Surge una tensión compleja en muchos lugares del planeta entre las distintas visiones éticas a la hora de establecer normas básicas de convivencia.
Constatamos la existencia de diferentes visiones religiosas, culturales, políticas, en territorios más o menos extensos del planeta. La convivencia entre los miembros de grupos que tienen ideas distintas no resulta siempre fácil, sobre todo si algunos grupos se caracterizan por defender posiciones que promueven la intolerancia, el desprecio, incluso la violencia contra quienes piensan y viven de manera diferente.
Para superar las situaciones de conflicto, hay quienes elaboran sistemas de convivencia pública a partir del reconocimiento de pocos criterios éticos, que serían suficientes, según estos autores, para evitar conflictos, tensiones, incluso guerras civiles más o menos explícitas.
Entre esos pocos criterios podríamos enumerar los siguientes: el principio de tolerancia, por el que se pide a todos que sepan respetar a quienes piensan y actúan de manera distinta de la propia; el principio de respeto, que impide agredir o forzar a otros a actuar en contra de sus convicciones y legítimos deseos; el principio de libertad, que tutela los espacios necesarios para que las personas y los grupos puedan actuar según sus ideas éticas y religiosas; el principio de verdad, que condena el engaño como enemigo que obstaculiza el ejercicio de la libertad.
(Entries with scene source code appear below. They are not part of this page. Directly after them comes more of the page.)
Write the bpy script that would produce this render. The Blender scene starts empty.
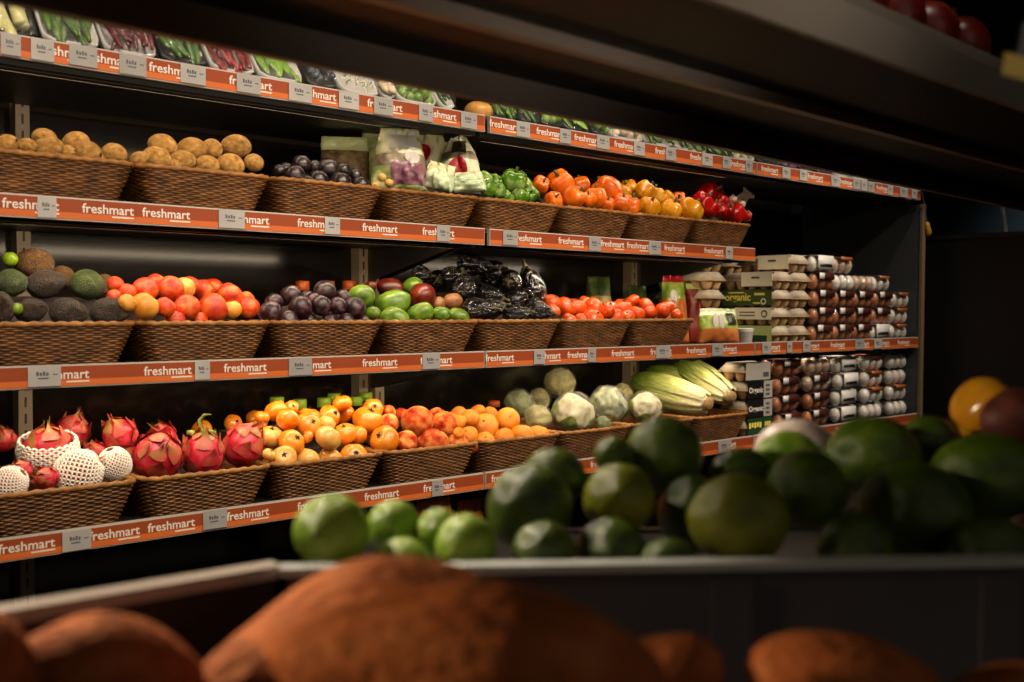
import bpy, bmesh, math, random
from mathutils import Vector, Matrix, noise
rnd = random.Random(7)
scene = bpy.context.scene
COL = scene.collection
PI = math.pi

# ------------------------------------------------------------------ camera
F, YAW, PITCH, ROLL = 1023.6, 0.8329, -0.0307, 0.0038
CAM = Vector((-1.7992, -2.0982, 1.2))
FW = Vector((math.cos(YAW)*math.cos(PITCH), math.sin(YAW)*math.cos(PITCH), math.sin(PITCH)))
_r = Vector((math.sin(YAW), -math.cos(YAW), 0)); _u = _r.cross(FW)
RT = _r*math.cos(ROLL) + _u*math.sin(ROLL)
UP = -_r*math.sin(ROLL) + _u*math.cos(ROLL)

def ray(px, py):
    return FW + RT*((px-512)/F) + UP*((341-py)/F)
def at_Y(px, py, Y):
    d = ray(px, py); return CAM + d*((Y-CAM.y)/d.y)
def at_X(px, py, X):
    d = ray(px, py); return CAM + d*((X-CAM.x)/d.x)
def at_Z(px, py, Z):
    d = ray(px, py); return CAM + d*((Z-CAM.z)/d.z)
def at_D(px, py, D):
    return CAM + ray(px, py)*D
def depth(P): return (P-CAM).dot(FW)
def mpp(P): return depth(P)/F
def proj(P):
    v = P-CAM; z = v.dot(FW); return 512+F*v.dot(RT)/z, 341-F*v.dot(UP)/z

cam_data = bpy.data.cameras.new('camera'); cam = bpy.data.objects.new('camera', cam_data); COL.objects.link(cam)
cam.matrix_world = Matrix((RT, UP, -FW)).transposed().to_4x4(); cam.location = CAM
cam_data.sensor_width = 36; cam_data.lens = F/1024*36; cam_data.clip_start = 0.02
cam_data.dof.use_dof = True; cam_data.dof.focus_distance = 2.75; cam_data.dof.aperture_fstop = 4.2
scene.camera = cam

# ------------------------------------------------------------------ helpers
def srgb(h):
    h = h.lstrip('#'); c = [int(h[i:i+2], 16)/255 for i in (0, 2, 4)]
    return tuple(((x/12.92) if x <= .04045 else ((x+.055)/1.055)**2.4) for x in c) + (1,)

MATS = {}
def mat(name, cols, scale=3, detail=3, rough=.45, bump=None, rand=.12, spec=.5, stretch=(1, 1, 1), metal=0,
        speck=None, grad=None, coat=0, sss=0, contrast=.25, deep=1):
    """cols: list of hex colours spread over a noise ramp; speck=(hex, scale, size); grad=(axis, amount) mixes local height into the ramp."""
    if name in MATS: return MATS[name]
    m = bpy.data.materials.new(name); m.use_nodes = True; nt = m.node_tree; N = nt.nodes; L = nt.links
    b = N['Principled BSDF']; b.inputs['Roughness'].default_value = rough; b.inputs['Metallic'].default_value = metal
    b.inputs['Specular IOR Level'].default_value = spec; b.inputs['Coat Weight'].default_value = coat; b.inputs['Coat Roughness'].default_value = .15
    if sss:
        b.inputs['Subsurface Weight'].default_value = sss; b.inputs['Subsurface Radius'].default_value = (.01, .005, .003); b.inputs['Subsurface Scale'].default_value = 1
    tc = N.new('ShaderNodeTexCoord'); mp = N.new('ShaderNodeMapping'); mp.inputs['Scale'].default_value = stretch
    L.new(tc.outputs['Object'], mp.inputs['Vector'])
    oi = N.new('ShaderNodeObjectInfo'); mul = N.new('ShaderNodeMath'); mul.operation = 'MULTIPLY'; mul.inputs[1].default_value = 57
    L.new(oi.outputs['Random'], mul.inputs[0])
    nz = N.new('ShaderNodeTexNoise'); nz.noise_dimensions = '4D'; nz.inputs['Scale'].default_value = scale; nz.inputs['Detail'].default_value = detail
    L.new(mp.outputs[0], nz.inputs['Vector']); L.new(mul.outputs[0], nz.inputs['W'])
    fac = nz.outputs['Fac']
    if grad:
        sx = N.new('ShaderNodeSeparateXYZ'); L.new(tc.outputs['Object'], sx.inputs[0])
        mg = N.new('ShaderNodeMath'); mg.operation = 'MULTIPLY_ADD'; mg.inputs[1].default_value = grad[1]
        L.new(sx.outputs[grad[0]], mg.inputs[0]); L.new(fac, mg.inputs[2]); fac = mg.outputs[0]
    rp = N.new('ShaderNodeValToRGB'); cr = rp.color_ramp; L.new(fac, rp.inputs[0])
    n = len(cols); lo, hi = .5-contrast, .5+contrast
    sc_ = (lambda h: tuple(c**deep*.92 for c in srgb(h)[:3])+(1,)) if deep != 1 else srgb
    cr.elements[0].position = lo; cr.elements[0].color = sc_(cols[0])
    cr.elements[1].position = hi; cr.elements[1].color = sc_(cols[-1])
    for i in range(1, n-1):
        e = cr.elements.new(lo+(hi-lo)*i/(n-1)); e.color = sc_(cols[i])
    out = rp.outputs[0]
    if speck:
        vo = N.new('ShaderNodeTexVoronoi'); vo.inputs['Scale'].default_value = speck[1]; L.new(mp.outputs[0], vo.inputs['Vector'])
        lt = N.new('ShaderNodeMath'); lt.operation = 'LESS_THAN'; lt.inputs[1].default_value = speck[2]; L.new(vo.outputs['Distance'], lt.inputs[0])
        mx = N.new('ShaderNodeMixRGB'); mx.inputs[2].default_value = srgb(speck[0]); L.new(lt.outputs[0], mx.inputs[0]); L.new(out, mx.inputs[1]); out = mx.outputs[0]
    if rand:
        hs = N.new('ShaderNodeHueSaturation'); ma = N.new('ShaderNodeMapRange'); ma.inputs['To Min'].default_value = 1-rand; ma.inputs['To Max'].default_value = 1+rand
        L.new(oi.outputs['Random'], ma.inputs['Value']); L.new(ma.outputs[0], hs.inputs['Value']); L.new(out, hs.inputs['Color']); out = hs.outputs[0]
    L.new(out, b.inputs['Base Color'])
    if bump:
        n2 = N.new('ShaderNodeTexNoise'); n2.inputs['Scale'].default_value = bump[0]; n2.inputs['Detail'].default_value = 2; L.new(mp.outputs[0], n2.inputs['Vector'])
        bp = N.new('ShaderNodeBump'); bp.inputs['Strength'].default_value = bump[1]; bp.inputs['Distance'].default_value = bump[2] if len(bump) > 2 else .004
        L.new(n2.outputs['Fac'], bp.inputs['Height']); L.new(bp.outputs[0], b.inputs['Normal'])
    MATS[name] = m; return m

def film(name, tint='#ffffff', gloss=.25, body=.06, bscale=40, bstr=.8):
    """thin clear plastic: mostly see-through with crinkled highlights"""
    if name in MATS: return MATS[name]
    m = bpy.data.materials.new(name); m.use_nodes = True; nt = m.node_tree; N = nt.nodes; L = nt.links
    N.remove(N['Principled BSDF']); o = N['Material Output']
    tr = N.new('ShaderNodeBsdfTransparent'); gl = N.new('ShaderNodeBsdfGlossy'); gl.inputs['Roughness'].default_value = .12
    df = N.new('ShaderNodeBsdfDiffuse'); df.inputs['Color'].default_value = srgb(tint)
    tc = N.new('ShaderNodeTexCoord'); nz = N.new('ShaderNodeTexNoise'); nz.inputs['Scale'].default_value = bscale; nz.inputs['Detail'].default_value = 3
    L.new(tc.outputs['Object'], nz.inputs['Vector'])
    bp = N.new('ShaderNodeBump'); bp.inputs['Strength'].default_value = bstr; bp.inputs['Distance'].default_value = .02
    L.new(nz.outputs['Fac'], bp.inputs['Height']); L.new(bp.outputs[0], gl.inputs['Normal'])
    m1 = N.new('ShaderNodeMixShader'); m1.inputs[0].default_value = body; L.new(tr.outputs[0], m1.inputs[1]); L.new(df.outputs[0], m1.inputs[2])
    m2 = N.new('ShaderNodeMixShader'); m2.inputs[0].default_value = gloss; L.new(m1.outputs[0], m2.inputs[1]); L.new(gl.outputs[0], m2.inputs[2])
    L.new(m2.outputs[0], o.inputs['Surface']); MATS[name] = m; return m

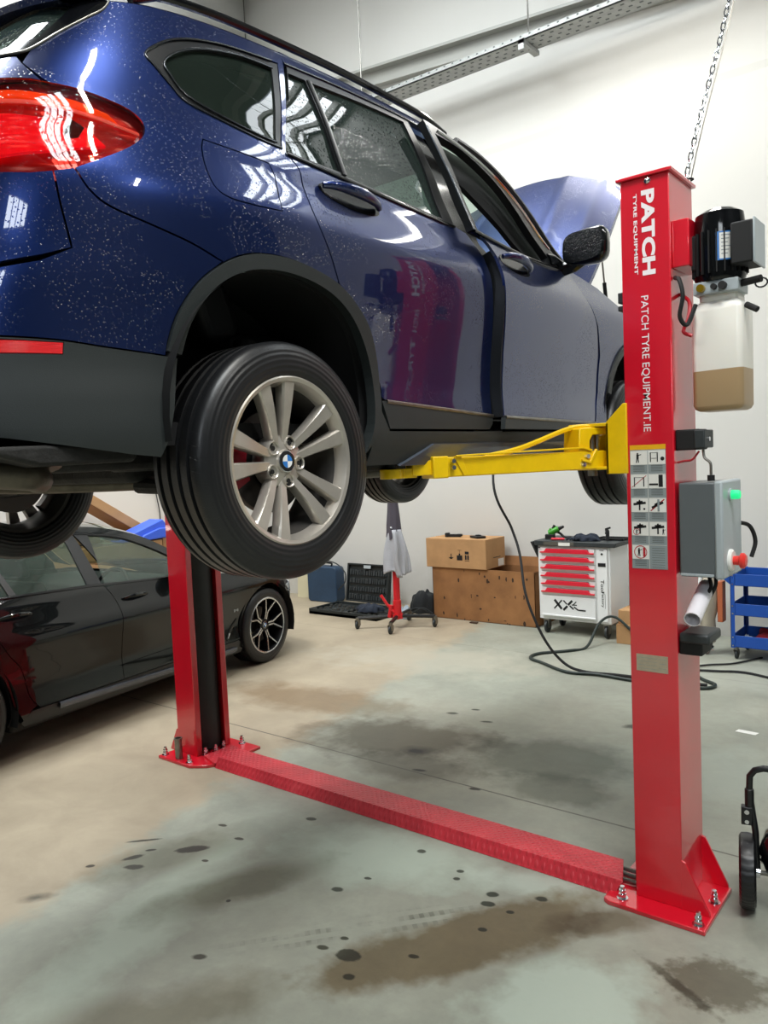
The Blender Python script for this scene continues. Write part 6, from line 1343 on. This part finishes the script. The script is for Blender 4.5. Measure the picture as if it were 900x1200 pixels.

Estos y otros principios parecidos (por ejemplo, los que propone el profesor estadounidense Hugo Tristram Engelhardt al elaborar un proyecto de bioética laica) se construyen sobre una serie de presupuestos. Tales presupuestos serían irrenunciables para promover la convivencia en aquellos estados que se caracterizan por un fuerte pluralismo cultural: sin ellos faltaría la necesaria consistencia para que pudiera darse una auténtica convivencia entre personas y grupos con ideas distintas.
Aquí surge un problema inevitable, una especie de paradoja. Para promover la convivencia entre grupos diferentes se elabora una propuesta de ética pública hipotéticamente adecuada y aceptable por todos (al menos, por la mayoría). Pero esa propuesta ética corre el riesgo de convertirse en otra visión ética más, en un conjunto de ideas que se yuxtaponen a las ya existentes y que así aumenta el pluralismo y la complejidad entre los miembros de un grupo social, en vez de solucionarla.
Alguno dirá que esa paradoja se supera si resulta posible presentar un proyecto de ética pública para sociedades pluralísticas como una especie de estructura vacía que permite luego a los grupos y a las personas vivir según sus propias convicciones. Algo parecido es lo que propone el autor antes citado, Engelhardt.
En realidad, una propuesta de ética pública resulta ineficaz y contradictoria si no tiene contenidos, si no ofrece una especie de estructura de “relleno” o de argamasa capaz de unir a la gente. Las propuestas a las personas y a los grupos resultan convincentes sólo a la luz de un análisis serio sobre sus contenidos, no si ofrecen criterios vacíos y, por lo tanto, carentes de valor.
En otras palabras, el camino para promover la convivencia entre diferentes grupos éticos que conviven en un estado (o en el mundo globalizado, en el que las fronteras cada vez tienen menos importancia) no consiste en elaborar proyectos vacíos de ética pública. Por el contrario, la convivencia sólo puede ser posible desde el trabajo lento, pero inevitable, por enjuiciar, valorar, acoger o rechazar, aquellos criterios básicos de justicia según los cuales resulta posible una convivencia válida y respetuosa de los derechos fundamentales de todos los seres humanos.